* [To do]
Both the line containing "Reconstruct this image" and the line containing "def P(px, py, Y): return" are to be reproduced exactly, along with every line between them, and nothing more.

* [Stored rows]
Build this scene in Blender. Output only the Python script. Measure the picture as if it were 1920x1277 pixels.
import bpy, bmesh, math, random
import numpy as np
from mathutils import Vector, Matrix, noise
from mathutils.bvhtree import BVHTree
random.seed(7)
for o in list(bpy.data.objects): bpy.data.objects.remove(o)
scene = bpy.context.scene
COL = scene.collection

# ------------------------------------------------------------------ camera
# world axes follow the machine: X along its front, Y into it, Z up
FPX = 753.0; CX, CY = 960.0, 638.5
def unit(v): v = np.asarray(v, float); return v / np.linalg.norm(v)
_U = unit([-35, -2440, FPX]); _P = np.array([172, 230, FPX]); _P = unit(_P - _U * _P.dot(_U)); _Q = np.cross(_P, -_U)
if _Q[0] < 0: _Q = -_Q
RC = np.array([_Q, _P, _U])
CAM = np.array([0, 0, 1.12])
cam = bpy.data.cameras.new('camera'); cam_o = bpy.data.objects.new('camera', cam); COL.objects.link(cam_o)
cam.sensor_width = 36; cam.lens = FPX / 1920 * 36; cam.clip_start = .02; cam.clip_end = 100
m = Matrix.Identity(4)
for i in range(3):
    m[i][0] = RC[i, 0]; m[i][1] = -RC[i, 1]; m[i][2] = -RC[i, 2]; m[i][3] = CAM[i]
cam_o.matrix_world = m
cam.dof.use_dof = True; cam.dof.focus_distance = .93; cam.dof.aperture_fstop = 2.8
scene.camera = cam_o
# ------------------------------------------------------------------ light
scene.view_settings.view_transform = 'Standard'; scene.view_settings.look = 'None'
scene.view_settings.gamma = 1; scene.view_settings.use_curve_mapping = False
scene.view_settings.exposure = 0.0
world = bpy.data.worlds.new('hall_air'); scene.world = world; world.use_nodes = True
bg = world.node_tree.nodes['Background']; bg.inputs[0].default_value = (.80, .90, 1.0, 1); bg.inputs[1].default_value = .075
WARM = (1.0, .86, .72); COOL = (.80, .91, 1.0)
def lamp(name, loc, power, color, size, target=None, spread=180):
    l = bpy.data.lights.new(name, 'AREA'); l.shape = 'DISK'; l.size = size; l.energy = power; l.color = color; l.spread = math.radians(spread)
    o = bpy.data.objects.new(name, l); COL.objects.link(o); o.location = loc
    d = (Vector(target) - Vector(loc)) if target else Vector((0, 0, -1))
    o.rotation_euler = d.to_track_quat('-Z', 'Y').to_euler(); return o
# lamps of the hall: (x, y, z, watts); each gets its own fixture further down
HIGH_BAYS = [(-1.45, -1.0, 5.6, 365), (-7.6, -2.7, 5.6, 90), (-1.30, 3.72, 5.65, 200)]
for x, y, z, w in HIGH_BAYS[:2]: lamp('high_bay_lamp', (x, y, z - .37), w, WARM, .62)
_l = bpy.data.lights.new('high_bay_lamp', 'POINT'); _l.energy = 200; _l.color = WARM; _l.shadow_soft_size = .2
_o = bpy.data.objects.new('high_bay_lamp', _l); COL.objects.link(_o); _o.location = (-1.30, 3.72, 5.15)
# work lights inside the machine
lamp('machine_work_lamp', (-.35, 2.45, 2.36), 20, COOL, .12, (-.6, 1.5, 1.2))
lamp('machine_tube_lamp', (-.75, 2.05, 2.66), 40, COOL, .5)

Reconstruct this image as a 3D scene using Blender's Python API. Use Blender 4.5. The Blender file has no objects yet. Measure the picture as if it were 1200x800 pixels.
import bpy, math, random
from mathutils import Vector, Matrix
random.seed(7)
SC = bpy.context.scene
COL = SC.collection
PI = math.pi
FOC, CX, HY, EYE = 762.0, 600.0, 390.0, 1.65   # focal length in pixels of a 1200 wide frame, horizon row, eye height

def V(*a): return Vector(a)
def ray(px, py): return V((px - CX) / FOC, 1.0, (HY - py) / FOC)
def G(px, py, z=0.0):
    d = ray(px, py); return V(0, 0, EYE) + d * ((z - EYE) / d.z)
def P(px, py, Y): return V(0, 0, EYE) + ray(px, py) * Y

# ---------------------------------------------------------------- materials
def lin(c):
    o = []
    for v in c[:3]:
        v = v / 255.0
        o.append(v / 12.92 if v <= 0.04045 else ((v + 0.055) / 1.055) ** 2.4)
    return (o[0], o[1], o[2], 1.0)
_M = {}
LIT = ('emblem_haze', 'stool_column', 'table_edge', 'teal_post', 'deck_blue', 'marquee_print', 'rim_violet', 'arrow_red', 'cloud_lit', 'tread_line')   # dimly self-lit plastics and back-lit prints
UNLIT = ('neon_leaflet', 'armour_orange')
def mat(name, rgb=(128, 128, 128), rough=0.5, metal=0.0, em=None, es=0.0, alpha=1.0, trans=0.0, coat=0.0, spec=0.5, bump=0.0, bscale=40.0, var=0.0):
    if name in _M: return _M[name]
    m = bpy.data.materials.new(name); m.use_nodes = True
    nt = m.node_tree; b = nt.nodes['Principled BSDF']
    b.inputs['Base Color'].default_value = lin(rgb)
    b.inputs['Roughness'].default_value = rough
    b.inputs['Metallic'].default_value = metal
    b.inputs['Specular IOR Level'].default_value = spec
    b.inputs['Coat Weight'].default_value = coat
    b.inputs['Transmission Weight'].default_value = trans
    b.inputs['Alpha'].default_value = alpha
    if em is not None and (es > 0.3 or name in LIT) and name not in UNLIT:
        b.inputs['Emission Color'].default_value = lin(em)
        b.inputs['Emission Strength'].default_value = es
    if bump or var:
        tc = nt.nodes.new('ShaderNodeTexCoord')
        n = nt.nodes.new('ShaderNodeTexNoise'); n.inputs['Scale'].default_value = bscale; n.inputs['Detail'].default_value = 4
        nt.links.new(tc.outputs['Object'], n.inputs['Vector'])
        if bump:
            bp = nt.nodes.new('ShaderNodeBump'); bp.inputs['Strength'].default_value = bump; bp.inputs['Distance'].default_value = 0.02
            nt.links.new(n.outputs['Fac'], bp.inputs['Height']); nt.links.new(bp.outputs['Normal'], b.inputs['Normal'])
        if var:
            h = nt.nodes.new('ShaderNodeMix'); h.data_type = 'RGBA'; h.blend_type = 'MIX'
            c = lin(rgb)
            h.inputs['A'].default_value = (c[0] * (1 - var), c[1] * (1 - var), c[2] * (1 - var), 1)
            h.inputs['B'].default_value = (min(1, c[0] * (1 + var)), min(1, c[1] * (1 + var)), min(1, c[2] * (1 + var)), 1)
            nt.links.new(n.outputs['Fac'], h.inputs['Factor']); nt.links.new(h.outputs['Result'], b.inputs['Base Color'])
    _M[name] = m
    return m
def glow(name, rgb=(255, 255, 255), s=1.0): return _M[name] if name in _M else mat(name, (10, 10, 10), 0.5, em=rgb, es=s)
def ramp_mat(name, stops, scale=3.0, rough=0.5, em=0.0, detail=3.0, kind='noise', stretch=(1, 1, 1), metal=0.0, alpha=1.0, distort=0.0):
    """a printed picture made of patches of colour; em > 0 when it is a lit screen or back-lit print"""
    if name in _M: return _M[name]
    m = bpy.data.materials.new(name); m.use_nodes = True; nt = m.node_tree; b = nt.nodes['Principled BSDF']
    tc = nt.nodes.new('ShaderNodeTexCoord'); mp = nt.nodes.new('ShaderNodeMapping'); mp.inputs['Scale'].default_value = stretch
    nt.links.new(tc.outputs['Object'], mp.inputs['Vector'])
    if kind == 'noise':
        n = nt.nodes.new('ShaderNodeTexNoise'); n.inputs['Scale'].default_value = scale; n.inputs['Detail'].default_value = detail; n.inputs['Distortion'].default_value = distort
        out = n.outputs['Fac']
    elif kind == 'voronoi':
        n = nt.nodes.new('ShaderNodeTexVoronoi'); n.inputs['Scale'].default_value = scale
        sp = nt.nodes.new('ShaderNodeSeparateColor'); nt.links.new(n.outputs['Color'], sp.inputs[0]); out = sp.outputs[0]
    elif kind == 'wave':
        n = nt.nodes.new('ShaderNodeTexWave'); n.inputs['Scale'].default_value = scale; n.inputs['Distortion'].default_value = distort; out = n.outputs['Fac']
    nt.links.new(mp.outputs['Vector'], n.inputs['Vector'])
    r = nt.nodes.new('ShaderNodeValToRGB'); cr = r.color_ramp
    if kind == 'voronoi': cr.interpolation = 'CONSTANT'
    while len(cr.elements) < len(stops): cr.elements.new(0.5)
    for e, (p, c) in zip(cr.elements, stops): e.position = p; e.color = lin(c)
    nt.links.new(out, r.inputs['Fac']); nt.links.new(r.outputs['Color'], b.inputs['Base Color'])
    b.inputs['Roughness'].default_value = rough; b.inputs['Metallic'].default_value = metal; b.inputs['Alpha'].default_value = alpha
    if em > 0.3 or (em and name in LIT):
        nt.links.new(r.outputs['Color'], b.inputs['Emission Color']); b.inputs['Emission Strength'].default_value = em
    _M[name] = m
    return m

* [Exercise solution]
Reconstruct this image as a 3D scene using Blender's Python API. Use Blender 4.5. The Blender file has no objects yet. Measure the picture as if it were 1200x800 pixels.
import bpy, math, random
from mathutils import Vector, Matrix
random.seed(7)
SC = bpy.context.scene
COL = SC.collection
PI = math.pi
FOC, CX, HY, EYE = 762.0, 600.0, 390.0, 1.65   # focal length in pixels of a 1200 wide frame, horizon row, eye height

def V(*a): return Vector(a)
def ray(px, py): return V((px - CX) / FOC, 1.0, (HY - py) / FOC)
def G(px, py, z=0.0):
    d = ray(px, py); return V(0, 0, EYE) + d * ((z - EYE) / d.z)
def P(px, py, Y): return V(0, 0, EYE) + ray(px, py) * Y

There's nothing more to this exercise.